Does anyone have any concrete guidance on this please?
The IHE profiles and their use of DICOM (and the expectations put on the actors, the Modality and the PACS in this case) are quite clear. This does not mean that your Modality and PACS can do this, or that it is tricky for the suppliers to set up so corners may have been cut.
The correct way for the Modality to issue the update is to generate a new object (new SUID) and then the IHE IOCM (Image Object Context Management) profile to update the PACS records with a new object in a managed way. It appears as present in many Modality and PACS conformance statements but is not always implemented. Using this profile would allow the Modality to inform the PACS that “this Study has been updated”.
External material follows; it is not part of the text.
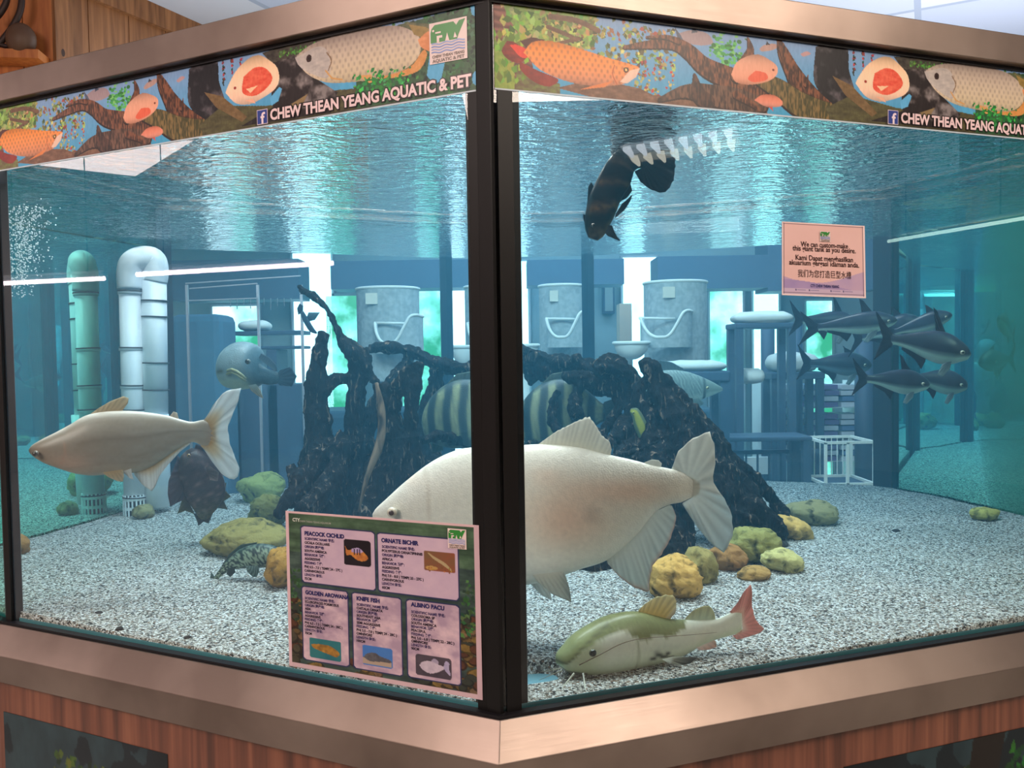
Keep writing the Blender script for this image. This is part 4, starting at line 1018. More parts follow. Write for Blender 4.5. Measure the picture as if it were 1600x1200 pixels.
# ================================================================== shop behind the tank
def pbox(b, x0, y0, x1, y1, Y, dep, **k):
    """upright box whose front face spans these picture points at distance Y"""
    a = P(x0, y1, Y); c = P(x1, y0, Y)
    b.box((min(a.x,c.x), Y, min(a.z,c.z)), (max(a.x,c.x), Y+dep, max(a.z,c.z)), **k)
def simple(name, label, cat, boxes, Y, dep, m, group=None, bev=.006, kind=None, ground=True):
    b = MB()
    for q in boxes:
        a = P(q[0], q[3], Y); c = P(q[2], q[1], Y); last = q is boxes[-1] or not ground
        b.box((a.x, Y, 0 if ground and (q[3] > 550) else a.z), (c.x, Y+dep, c.z))
    o = b.build(name, m); bevel(o, bev); return tag(o, label, cat, group, kind)
def window_mat(name, c1, c2, c3, st, scale=1.4):
    m = mat(name, (0,0,0), .2); tc = nd(m, 'ShaderNodeTexCoord'); n = nd(m, 'ShaderNodeTexNoise'); n.inputs['Scale'].default_value = scale; n.inputs['Detail'].default_value = 5
    lk(m, tc.outputs['Object'], n.inputs['Vector']); r = nd(m, 'ShaderNodeValToRGB'); e = r.color_ramp.elements
    e[0].position = .36; e[0].color = (*c1, 1); e[1].position = .66; e[1].color = (*c3, 1); k = e.new(.5); k.color = (*c2, 1)
    lk(m, n.outputs['Fac'], r.inputs[0]); lk(m, r.outputs[0], bsdf(m).inputs['Emission Color']); bsdf(m).inputs['Emission Strength'].default_value = st
    return m
WIN = 4.2
M_day = window_mat('daylight_window', (.55,.95,.85), (.80,1.0,1.0), (1,1,1), WIN)
M_gar = window_mat('garden_window', (.03,.28,.10), (.30,.80,.60), (.95,1,1), WIN*.6, 2.6)
M_dim = window_mat('green_lit_window', (.02,.22,.16), (.05,.42,.30), (.12,.6,.42), WIN*.35, 1.5)
M_frame = mat('window_frame', (.30,.34,.38), .5)
WY = 8.6
wins = [(466,395,516,760,M_day), (632,452,694,760,M_gar), (704,408,728,760,M_day), (782,408,824,760,M_day), (976,402,1027,640,M_day), (1112,425,1160,760,M_gar), (1180,440,1216,760,M_day), (1262,470,1300,760,M_gar), (338,478,402,700,M_gar), (516,462,560,760,M_gar)]
for k, (x0, y0, x1, y1, m) in enumerate(wins):
    b = MB(); pbox(b, x0-4, y0-4, x1+4, y1+4, WY+.02, .06); w = b.build('window_%d' % (k+1), M_frame); w['kind'] = 'structure'
    b = MB(); pbox(b, x0, y0, x1, y1, WY, .015); b.build('window_glass', m, w)
slabs = MB(); pbox(slabs, 200, -60, 1500, 980, WY+.10, .1); o = slabs.build('wall_behind_shop', M_teal := mat('teal_wall', (.34,.46,.50), .8)); o['kind'] = 'structure'
# dark bulkhead over the window line
M_bulk = mat('bulkhead', (.08,.13,.20), .6)
b = MB(); pbox(b, 268, 404, 466, 470, 7.6, .4); pbox(b, 517, 404, 782, 452, 7.6, .4); pbox(b, 824, 404, 975, 446, 7.6, .4); pbox(b, 1028, 398, 1200, 452, 7.6, .4); pbox(b, 1200, 330, 1380, 455, 7.6, .4)
o = b.build('beam_bulkhead', M_bulk); o['kind'] = 'structure'
# pet towers: carpeted drum on a platform with a scooped nest in front
M_plush = mat('grey_plush', (.42,.46,.46), .95); noisy(M_plush, (.34,.38,.38), (.48,.52,.52), 30)
M_trim = mat('pale_trim', (.78,.80,.74), .9)
M_tagp = mat('paper_tag', (.75,.72,.60), .7)
M_pole = mat('dark_pole', (.05,.08,.13), .6)
LIP = [tuple(p_) for p_ in cr([(0,.22),(.05,.55),(.16,.82),(.34,.93),(.50,.80),(.64,.42),(.76,.08),(.88,0),(1,.04)], 60)]
def tower(x0, y0, x1, y1, Y, nest, label, cutx=None):
    a = P(x0, y0, Y); c = P(x1, y1, Y); cx = (a.x+c.x)/2; r = (c.x-a.x)/2
    root = empty('pet_tower', (cx, Y+r, 0)); tag(root, label, 'pet tower', 'grey plush pet towers behind the aquarium')
    b = MB(); b.tube([Vector((cx, Y+r, c.z)), Vector((cx, Y+r, a.z))], r, 36); o = b.build('drum', M_plush, root, smooth=False); bevel(o, .012)
    b = MB(); b.tube([Vector((cx + math.cos(t)*r, Y+r+math.sin(t)*r, a.z)) for t in np.linspace(0, 2*math.pi, 40)], .010, 8, cap=False); b.build('rim', M_trim, root, smooth=True)
    b = MB(); b.tube([Vector((cx, Y+r, .02)), Vector((cx, Y+r, c.z))], r*.34, 16); b.build('pole', M_pole, root, smooth=True)
    b = MB(); b.box((cx-r*1.3, Y-.05, 0), (cx+r*1.3, Y+2*r+.05, .05)); b.build('base', M_plush, root)
    q0, q1 = P(x0+(x1-x0)*.22, y0+9, Y-.012), P(x0+(x1-x0)*.40, y0+26, Y-.012)
    b = MB(); b.box((q0.x, Y-.012, q1.z), (q1.x, Y+.02, q0.z)); b.build('paper_tag', M_tagp, root)
    # nest: half bowl with scooped lip
    n0, m0, n1, m1 = nest; A = P(n0, m0, Y-.30); B = P(n1, m1, Y-.30); w = B.x-A.x; cxn = (A.x+B.x)/2
    b = MB(); N = 40; rn = w/2; v = []; f = []; lip = []
    for k in range(N+1):
        t = math.pi + math.pi*k/N                          # front half
        u = k/N; x = cxn + math.cos(t)*rn; y = (Y-.02) + math.sin(t)*rn*.9
        xx = (x-A.x)/w; dpt = float(np.interp(xx, [p_[0] for p_ in LIP], [p_[1] for p_ in LIP]))
        top = A.z - (A.z-B.z)*dpt
        top = max(top, B.z + .02); lip.append(Vector((x, y, top)))
        v += [(x, y, B.z-.04), (x, y, top), (cxn + (x-cxn)*.90, Y-.02 + (y-Y+.02)*.90, top), (cxn + (x-cxn)*.90, Y-.02 + (y-Y+.02)*.90, B.z-.04)]
    for k in range(N):
        a_, c_ = 4*k, 4*(k+1)
        for i in range(4): j = (i+1) % 4; f.append((a_+i, c_+i, c_+j, a_+j))
    b.add(v, f); fixn(b.build('nest', M_plush, root, smooth=False))
    b = MB(); b.tube(lip, .010, 8); b.tube([Vector((A.x, Y-.03, A.z-(A.z-B.z)*.22)), Vector((cxn + rn*.35, Y-.03, A.z-(A.z-B.z)*.26))], .009, 8); b.build('nest_trim', M_trim, root, smooth=True)
    b = MB(); b.prism([(cxn + math.cos(t)*rn, Y-.02 + math.sin(t)*rn*.9) for t in np.linspace(math.pi, 2*math.pi, 24)], B.z-.05, B.z-.02); b.build('nest_floor', M_plush, root)
tower(548,449,652,596,5.9,(575,491,655,540), 'grey plush drum with scooped nest seen left of the corner post')
tower(843,445,916,600,5.9,(856,485,926,530), 'grey plush drum and nest partly behind the dark rear post, right of corner')
tower(1014,439,1116,575,5.9,(1010,484,1095,530), 'grey plush drum with scooped nest behind the leaning trunk top')
tower(724,447,790,600,6.1,(727,492,790,540), 'grey plush drum mostly hidden by the front corner post')
# hanging half bowls
def bowl(x0, y0, x1, y1, Y, label):
    A = P(x0, y0, Y); B = P(x1, y1, Y); cx = (A.x+B.x)/2; r = (B.x-A.x)/2; h = A.z-B.z; b = MB(); prof = []
    for k in range(13): a = k/12*math.pi/2; prof.append((math.sin(a)*r, -math.cos(a)*h))
    for k in range(12, -1, -1): a = k/12*math.pi/2; prof.append((math.sin(a)*r*.9, -math.cos(a)*h*.88))
    v = []; f = []; S = 30; n_ = len(prof)
    for s_ in range(S):
        t = 2*math.pi*s_/S
        for (q, z) in prof: v.append((cx+math.cos(t)*q, Y+r+math.sin(t)*q, A.z+z))
    for s_ in range(S):
        k2 = (s_+1) % S
        for i in range(n_-1): f.append((s_*n_+i, k2*n_+i, k2*n_+i+1, s_*n_+i+1))
    b.add(v, f)
    b.tube([Vector((cx+r*1.02*math.cos(t), Y+r+r*1.02*math.sin(t), A.z)) for t in np.linspace(0, 2*math.pi, 30)], .012, 8, cap=False)
    b.tube([Vector((cx, Y+2*r+.03, 0)), Vector((cx, Y+2*r+.03, A.z))], .03, 10)
    o = b.build('hammock_bowl', M_trim, smooth=True); tag(o, label, 'pet bed')
bowl(963,536,1018,562,5.6,'pale half-round pet hammock between the rear post and the third drum')
bowl(800,540,842,566,5.6,'pale half-round pet hammock just right of the front corner post')
bowl(704,542,742,572,5.7,'pale half-round pet hammock just left of the front corner post')
# low table with a fluffy cushion
def ptable(x0, y0, x1, y1, Y, label, m=M_pole, name='pet_platform', dep=.30):
    A = P(x0, y0, Y); B = P(x1, y1, Y); root = empty(name, ((A.x+B.x)/2, Y+dep/2, 0)); tag(root, label, 'table')
    b = MB(); b.box((A.x, Y, B.z), (B.x, Y+dep, A.z)); bevel(b.build('top', m, root), .01)
    for sx in (A.x+.03, B.x-.03):
        for sy in (Y+.04, Y+dep-.04): b = MB(); b.box((sx-.025, sy-.025, 0), (sx+.025, sy+.025, B.z)); b.build('leg', m, root)
    return root, A, B
def cushion(x0, y0, x1, y1, Y, label, m=M_trim):
    A = P(x0, y0, Y); B = P(x1, y1, Y); b = MB()
    c = Vector(((A.x+B.x)/2, Y+.15, (A.z+B.z)/2))
    b.ball(c, ((B.x-A.x)/2, .15, (A.z-B.z)/2), 40, 16, fn=lambda d, q: Vector((math.copysign(abs(d.x)**.6, d.x)*(B.x-A.x)/2, math.copysign(abs(d.y)**.6, d.y)*.15, q.z*(1+.25*noise.noise(d*3+Vector((x0, 0, 0)))))))
    o = b.build('cushion', m, smooth=True); tag(o, label, 'cushion')
ptable(1036,581,1142,596,4.75,'dark low platform right of the leaning trunk top, cushion on it')
cushion(1037,564,1143,582,4.75,'pale fluffy cushion on the dark platform behind the silver fish')
# shelf unit with a bolster, right
ptable(1150,505,1246,512,5.85,'dark side shelf left of the notice, bolster on top')
cushion(1152,486,1247,506,5.85,'long pale bolster cushion on the side shelf below the notice')
ptable(1206,582,1290,592,6.2,'dark middle shelf left of the back right post')
cushion(1208,551,1288,583,6.2,'rumpled pale cushion on the middle shelf behind the shark catfish')
cushion(1166,576,1200,600,5.9,'small round pale cushion beside the dark pole')
for (x0, x1, lb) in ((1189,1211,'dark upright pole left of the stacked goods'), (1236,1254,'dark upright pole between the stacked goods'), (1336,1366,'wide dark upright post just left of the back right corner post')):
    A = P(x0, 505, 6.6); B = P(x1, 740, 6.6); b = MB(); b.tube([Vector(((A.x+B.x)/2, 6.6, 0)), Vector(((A.x+B.x)/2, 6.6, A.z))], (B.x-A.x)/2, 18)
    tag(b.build('display_pole', M_pole, smooth=True), lb, 'pole')
# stacks of pale and violet boxed goods on shelves
M_goods = [mat('violet_carton', (.22,.16,.34), .6), mat('white_carton', (.75,.76,.80), .6), mat('blue_carton', (.16,.24,.42), .6)]
M_shelfw = mat('white_shelf_board', (.8,.85,.85), .4)
rack = empty('display_rack', (P(1275,680,6.7).x, 6.9, 0)); tag(rack, 'white shelf rack holding cartons, left of the back right post', 'shelf')
b = MB()
for y in (636, 682, 720):
    b = MB(); pbox(b, 1200, y, 1352, y+3, 6.7, .4); b.build('shelf_board', M_shelfw, rack)
for x in (1200, 1350):
    b = MB(); A = P(x, 596, 6.7); b.box((A.x-.015, 6.7, 0), (A.x+.015, 7.1, A.z)); b.build('upright', M_shelfw, rack)
k = 0
for (ya, yb) in ((600,636),(646,682),(686,720)):
    for x in range(1206, 1344, 27):
        hgt = (yb-ya); nlay = 4
        for j in range(nlay):
            y1 = yb - j*hgt/nlay; y0 = y1 - hgt/nlay + 1.2; b = MB(); xx = x + ((j*7+k) % 3)
            pbox(b, xx, y0, xx+22, y1-.3, 6.72, .28); o = b.build('carton', M_goods[(k+j) % 3 if (j % 2) else 0 if k % 2 else 1])
            row = {600:'top',646:'middle',686:'bottom'}[ya]
            tag(o, 'small carton in the stacks on the %s shelf of the white rack' % row, 'box', 'cartons stacked on the %s shelf' % row)
        k += 1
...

The PACS has choices on how to implement the behaviour of corrections or updates, but it should deprecate old images and display updated ones. IOCM can also be used for a system add additional ROIs or annotation to images and have them transferred between systems as updates, not overwrite.
Without this controlled IOCM capability implementors are left with the difficult choice of how to act on the updated images just sent in by a Modality with the same SUID (if the object is different it really should have a new SUID, keeping the old one breaks the DICOM standard rules) - and usually that is to “overwrite”. You are correct in thinking this convention is less than perfect - it removes an audit trail from the import activity and it eaves an “integration behaviour by convention” that is uncontrolled by the systems an may lead to future safety issues if the modality is replaced or if a PACS software upgrade does not correctly replicated the expected behaviour for that modality.
IOCM was drafted in 2011 and finalised in 2014. This standard has been in place for more than 10 years and my view is that Modality and PACS suppliers should be pushed to use it.